In my work as a safety engineer,
creative tension is the pull in the moment —
the gap between where we are
and where we hope to be,
and the question of how we get there.
It’s the pull to work safe or unsafe,
to choose what protects or what harms.
It’s not theoretical.
It’s immediate —
right there in the decision.

And in our life of faith,
that same creative tension is alive.
It pulls us toward sinfulness
or toward holiness —
toward the easy wrong
or the faithful right.
It is the interior moment
where grace and temptation
both reach for the heart.

Just as in the workplace,
our environment, our habits, our culture,
and the knowledge we carry in our hearts
shape the choice we make.
The moment of decision is never isolated;
it’s formed by what surrounds us
and what lives within us.

Jesus reminds us,
“Whoever obeys and teaches these commandments
will be called greatest in the Kingdom of heaven.”
He’s teaching that holiness grows
one choice at a time —
in the quiet, unseen moments
where creative tension pulls at the heart
and grace waits to be chosen.

So today,
when that pull rises within us,
may we lean toward grace.
May we let the tension lift us upward —
toward the holy,
toward the true,
toward the heart of Christ
who meets us lovingly
in every moment of choosing.

Prayer 

Lord Jesus,
Draw my heart toward Your light in every moment of choosing.
Steady me with grace in the creative tension of daily life.
Strengthen me when sin pulls and holiness calls.
Shape my mind, my habits, and my desires in Your truth.
Teach me to love and live Your commandments.
Lead me, step by step, into the fullness of Your Kingdom. 

Amen


Tuesday, June 9, 2026

You Are the Salt. You Are the Light.

Readings 060926

I promised God I would go wherever He leads me.
Most days that promise feels light.
Some days it feels heavy.
And this weekend, it felt like both.

Corpus Christi.
First Communion.
A Baptism.
Preaching.
And our pastor still stranded in Africa.
The work was full, and so was my fatigue.

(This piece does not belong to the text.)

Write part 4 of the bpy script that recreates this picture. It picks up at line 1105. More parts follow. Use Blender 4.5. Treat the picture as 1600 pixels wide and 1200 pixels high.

By Sunday afternoon, I thought I’d rest.
Just a nap.
Just a moment.
But at four o’clock the phone rang:
“Deacon, where are you?
We are waiting for you to bring us the Body of Christ.”

And there it was—
on the Feast of the Body and Blood of the Lord—
my own body tired, my own spirit dull,
my own salt losing its taste.

But Jesus never said,
“Try to be salt… try to be light.”
He said:
“You are the salt… you are the light.”

Salt preserves.
Salt purifies.
Salt awakens flavor.
And when Jesus names us salt,
He is naming our identity—
the deep truth of who we are in Him.

Light does not try to shine.
Light shines because of what it is.
To be united to Christ
is to share in His radiance—
a light that flows from being,
not from effort.

So when the nursing home called,
it wasn’t a summons to duty.
It was a reminder of identity.
A reminder that discipleship is not performance.
It is union with Christ
a transformed way of being
that lets His life shine through our tired bones.

And so I rose.
Still weary.
Still human.
But carried by grace.
And I brought the Body of Christ
to the Body of Christ.

And in that moment,
the salt found its taste.
The light found its flame.
And Christ, who called me,
was the One who carried me.

Prayer

Lord Jesus,
Let Your life restore my salt and steady my light.
When I am tired, be my strength.
When I am dull, be my flame.
Make my being a quiet witness to Your love.
And let all I do lead hearts back to the Father. Amen.